I just realized that I never blogged about probably one of the bestslashawkward dates I've ever had.
It was two years ago and it was my second date with this guy. At the publication of this blog I cannot recall his name, but I do remember specifically that he looked like Kevin Youkilis.
"Yoooooooooooooooooooooooooouk."
Our first date wentwell. We got sushi, had drinks, caressed hands across the table and ended the night with a kiss. So when we were parting ways and he asked me for a second date I was like "alriiiiiight" in my brain. We met the following Wednesday for tapas on Newbury Street.
We picked up right where we let off. He was somewhat of a computer geek and talked in HTML lingo and knew a lot about math. I was (and still am) a creative packaging maven who abbreviates totally to totes and knows lots about which mascara is best to lengthen stumpy eye lashes. It would appear that we would be mismatched but we got along swimmingly. Or so I thought.
As the night wore on and the staff of the restaurant gave us annoying glances because we were keeping the table, the conversation came to drugs. My date asked me if I'd ever smoked weed.
"Oh sure. I used to smoke in college. I mean who didn't right?!" (Actually, quite a few people Lisa.)
My date looked at me and just replied, "Oh I've never smoked weed or done any drugs for that matter."
A regular Boy Scout!
"That's cool."
"Yeah I have to get drug tested all the time so I can't do any drugs."
I then launched into this funny story about how I was hanging out with one of my friends who was a HUGE pot head. We were just chilling in his apartment watching a movie. He was smoking copious amounts of weed and I was just hanging out. As I was driving home from his place I started to freak out. I'd forgotten about the drug test I had to get in the morning for the new job I had applied for. I had no idea if second-hand weed smoke would show up in my urine so I stopped at the grocery store and bought four 1-gallon jugs of water and pounded them all in the matter of about an hour, thinking that this would flush my system of any weed remnants.
I finished my story (the test was negative. Duh.) and looked up at my date. He was seated in a relaxed pose in his chair with one arm slung over the back. It was at this point that I noticed that his blazer had elbow patches.
'Granpa,' I thought to myself.
He was staring intently at me and I figured it was because I looked so luminous and he was just so taken with me.
I held my chin in my hand, batted my eye lashes and purred, "What are you staring at?"
Without missing a beat he replied, "Well Lisa, you'll notice that I've been sitting here listening to your story. And I'm smiling and not laughing. And I'm not laughing because what you're saying isn't funny. You are not funny."
I felt like I was in one of those movies where I'm the only one standing still and everyone else is whizzing around me. Did this asshole really just say I wasn't funny?
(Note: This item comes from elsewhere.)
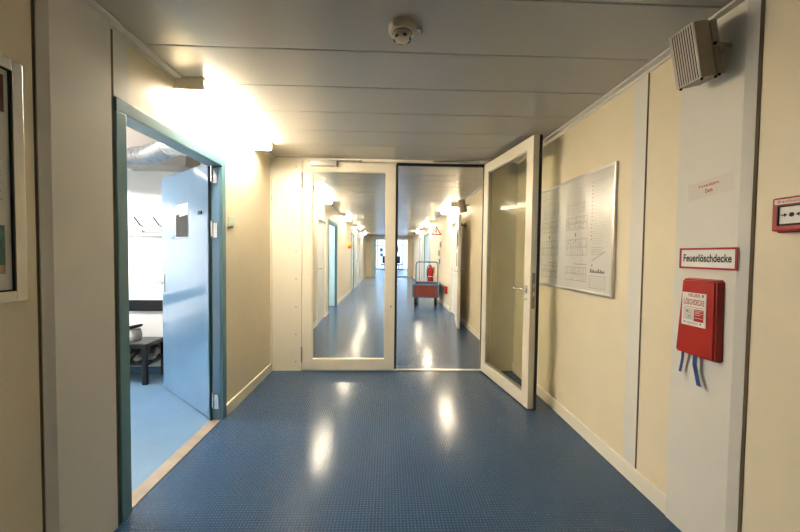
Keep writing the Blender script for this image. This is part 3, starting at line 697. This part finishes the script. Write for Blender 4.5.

I busted out laughing and said in my loudest possible voice, "Well I think I'm hilarious!!" Then I knee-slapped myself and signaled to the waitress, "CAN WE GET THE CHECK! THANKS!!"
He offered to pay for the entire meal but I did not want to be indebted to this guy for a cent so I slapped down a $20 and made my way out the door. Interestingly enough he tried to kiss me before we parted ways and I said in my most humorless voice, "Oh, I don't think so my friend." Then I took my hysterical self home.